• Task statement:
Reproduce the listing word for word. Skip any image.

** begin **

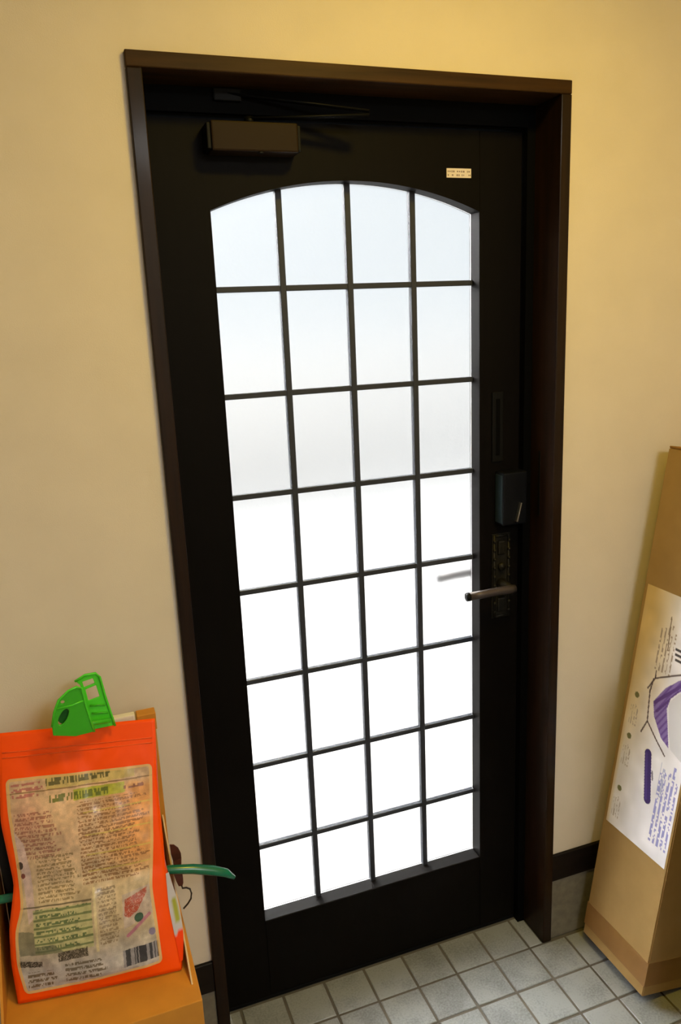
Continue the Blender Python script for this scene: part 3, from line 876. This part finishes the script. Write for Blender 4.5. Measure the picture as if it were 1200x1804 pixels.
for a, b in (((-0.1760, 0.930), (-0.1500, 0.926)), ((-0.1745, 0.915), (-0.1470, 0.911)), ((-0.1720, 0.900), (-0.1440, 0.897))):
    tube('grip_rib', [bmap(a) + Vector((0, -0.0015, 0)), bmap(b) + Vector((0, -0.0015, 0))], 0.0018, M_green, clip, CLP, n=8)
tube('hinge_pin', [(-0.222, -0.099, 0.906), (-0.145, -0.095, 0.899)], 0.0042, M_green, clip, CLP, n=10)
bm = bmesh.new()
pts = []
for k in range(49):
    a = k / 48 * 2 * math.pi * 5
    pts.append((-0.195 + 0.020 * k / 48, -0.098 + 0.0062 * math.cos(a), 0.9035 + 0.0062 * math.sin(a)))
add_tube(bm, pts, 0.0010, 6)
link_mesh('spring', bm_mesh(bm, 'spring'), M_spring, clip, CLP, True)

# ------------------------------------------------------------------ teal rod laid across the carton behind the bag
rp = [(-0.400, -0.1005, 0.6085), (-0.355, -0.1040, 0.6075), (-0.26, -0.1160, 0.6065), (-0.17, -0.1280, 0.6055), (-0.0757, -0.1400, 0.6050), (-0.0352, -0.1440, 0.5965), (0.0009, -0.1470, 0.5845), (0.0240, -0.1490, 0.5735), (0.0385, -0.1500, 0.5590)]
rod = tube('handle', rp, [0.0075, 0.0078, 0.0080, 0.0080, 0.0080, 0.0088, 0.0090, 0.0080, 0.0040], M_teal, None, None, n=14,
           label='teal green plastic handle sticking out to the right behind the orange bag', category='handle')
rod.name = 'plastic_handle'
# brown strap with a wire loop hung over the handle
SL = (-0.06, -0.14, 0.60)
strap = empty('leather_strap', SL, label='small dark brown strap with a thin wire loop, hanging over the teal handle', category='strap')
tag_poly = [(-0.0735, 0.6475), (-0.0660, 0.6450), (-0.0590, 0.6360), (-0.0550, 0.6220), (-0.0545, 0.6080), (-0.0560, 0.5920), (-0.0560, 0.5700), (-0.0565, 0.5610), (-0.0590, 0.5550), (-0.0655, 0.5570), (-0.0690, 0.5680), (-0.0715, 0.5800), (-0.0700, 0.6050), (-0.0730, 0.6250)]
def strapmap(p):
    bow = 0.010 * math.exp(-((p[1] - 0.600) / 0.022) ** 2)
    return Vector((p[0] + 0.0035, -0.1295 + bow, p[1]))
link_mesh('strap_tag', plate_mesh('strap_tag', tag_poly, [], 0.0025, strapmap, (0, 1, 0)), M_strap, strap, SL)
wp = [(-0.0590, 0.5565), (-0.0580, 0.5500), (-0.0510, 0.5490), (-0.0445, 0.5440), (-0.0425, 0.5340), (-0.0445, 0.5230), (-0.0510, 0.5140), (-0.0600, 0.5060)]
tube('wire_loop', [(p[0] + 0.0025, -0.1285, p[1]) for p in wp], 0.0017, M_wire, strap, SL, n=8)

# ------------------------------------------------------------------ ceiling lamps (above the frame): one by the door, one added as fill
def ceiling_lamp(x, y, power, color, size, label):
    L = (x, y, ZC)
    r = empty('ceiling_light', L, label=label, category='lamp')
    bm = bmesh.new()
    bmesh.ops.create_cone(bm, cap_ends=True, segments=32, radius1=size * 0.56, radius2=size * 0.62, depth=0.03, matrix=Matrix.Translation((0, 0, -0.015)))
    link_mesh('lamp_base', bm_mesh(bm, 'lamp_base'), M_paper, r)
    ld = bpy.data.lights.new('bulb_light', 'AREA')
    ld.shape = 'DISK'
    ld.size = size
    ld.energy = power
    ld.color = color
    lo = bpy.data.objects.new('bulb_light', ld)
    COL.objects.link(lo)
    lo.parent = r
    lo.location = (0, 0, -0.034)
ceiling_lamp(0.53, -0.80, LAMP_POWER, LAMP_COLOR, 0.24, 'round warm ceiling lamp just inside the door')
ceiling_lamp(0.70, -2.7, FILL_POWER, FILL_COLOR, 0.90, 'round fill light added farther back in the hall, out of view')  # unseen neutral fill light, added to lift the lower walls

** end **

• Reply:
Continue the Blender Python script for this scene: part 3, from line 876. This part finishes the script. Write for Blender 4.5. Measure the picture as if it were 1200x1804 pixels.
for a, b in (((-0.1760, 0.930), (-0.1500, 0.926)), ((-0.1745, 0.915), (-0.1470, 0.911)), ((-0.1720, 0.900), (-0.1440, 0.897))):
    tube('grip_rib', [bmap(a) + Vector((0, -0.0015, 0)), bmap(b) + Vector((0, -0.0015, 0))], 0.0018, M_green, clip, CLP, n=8)
tube('hinge_pin', [(-0.222, -0.099, 0.906), (-0.145, -0.095, 0.899)], 0.0042, M_green, clip, CLP, n=10)
bm = bmesh.new()
pts = []
for k in range(49):
    a = k / 48 * 2 * math.pi * 5
    pts.append((-0.195 + 0.020 * k / 48, -0.098 + 0.0062 * math.cos(a), 0.9035 + 0.0062 * math.sin(a)))
add_tube(bm, pts, 0.0010, 6)
link_mesh('spring', bm_mesh(bm, 'spring'), M_spring, clip, CLP, True)

# ------------------------------------------------------------------ teal rod laid across the carton behind the bag
rp = [(-0.400, -0.1005, 0.6085), (-0.355, -0.1040, 0.6075), (-0.26, -0.1160, 0.6065), (-0.17, -0.1280, 0.6055), (-0.0757, -0.1400, 0.6050), (-0.0352, -0.1440, 0.5965), (0.0009, -0.1470, 0.5845), (0.0240, -0.1490, 0.5735), (0.0385, -0.1500, 0.5590)]
rod = tube('handle', rp, [0.0075, 0.0078, 0.0080, 0.0080, 0.0080, 0.0088, 0.0090, 0.0080, 0.0040], M_teal, None, None, n=14,
           label='teal green plastic handle sticking out to the right behind the orange bag', category='handle')
rod.name = 'plastic_handle'
# brown strap with a wire loop hung over the handle
SL = (-0.06, -0.14, 0.60)
strap = empty('leather_strap', SL, label='small dark brown strap with a thin wire loop, hanging over the teal handle', category='strap')
tag_poly = [(-0.0735, 0.6475), (-0.0660, 0.6450), (-0.0590, 0.6360), (-0.0550, 0.6220), (-0.0545, 0.6080), (-0.0560, 0.5920), (-0.0560, 0.5700), (-0.0565, 0.5610), (-0.0590, 0.5550), (-0.0655, 0.5570), (-0.0690, 0.5680), (-0.0715, 0.5800), (-0.0700, 0.6050), (-0.0730, 0.6250)]
def strapmap(p):
    bow = 0.010 * math.exp(-((p[1] - 0.600) / 0.022) ** 2)
    return Vector((p[0] + 0.0035, -0.1295 + bow, p[1]))
link_mesh('strap_tag', plate_mesh('strap_tag', tag_poly, [], 0.0025, strapmap, (0, 1, 0)), M_strap, strap, SL)
wp = [(-0.0590, 0.5565), (-0.0580, 0.5500), (-0.0510, 0.5490), (-0.0445, 0.5440), (-0.0425, 0.5340), (-0.0445, 0.5230), (-0.0510, 0.5140), (-0.0600, 0.5060)]
tube('wire_loop', [(p[0] + 0.0025, -0.1285, p[1]) for p in wp], 0.0017, M_wire, strap, SL, n=8)

# ------------------------------------------------------------------ ceiling lamps (above the frame): one by the door, one added as fill
def ceiling_lamp(x, y, power, color, size, label):
    L = (x, y, ZC)
    r = empty('ceiling_light', L, label=label, category='lamp')
    bm = bmesh.new()
    bmesh.ops.create_cone(bm, cap_ends=True, segments=32, radius1=size * 0.56, radius2=size * 0.62, depth=0.03, matrix=Matrix.Translation((0, 0, -0.015)))
    link_mesh('lamp_base', bm_mesh(bm, 'lamp_base'), M_paper, r)
    ld = bpy.data.lights.new('bulb_light', 'AREA')
    ld.shape = 'DISK'
    ld.size = size
    ld.energy = power
    ld.color = color
    lo = bpy.data.objects.new('bulb_light', ld)
    COL.objects.link(lo)
    lo.parent = r
    lo.location = (0, 0, -0.034)
ceiling_lamp(0.53, -0.80, LAMP_POWER, LAMP_COLOR, 0.24, 'round warm ceiling lamp just inside the door')
ceiling_lamp(0.70, -2.7, FILL_POWER, FILL_COLOR, 0.90, 'round fill light added farther back in the hall, out of view')  # unseen neutral fill light, added to lift the lower walls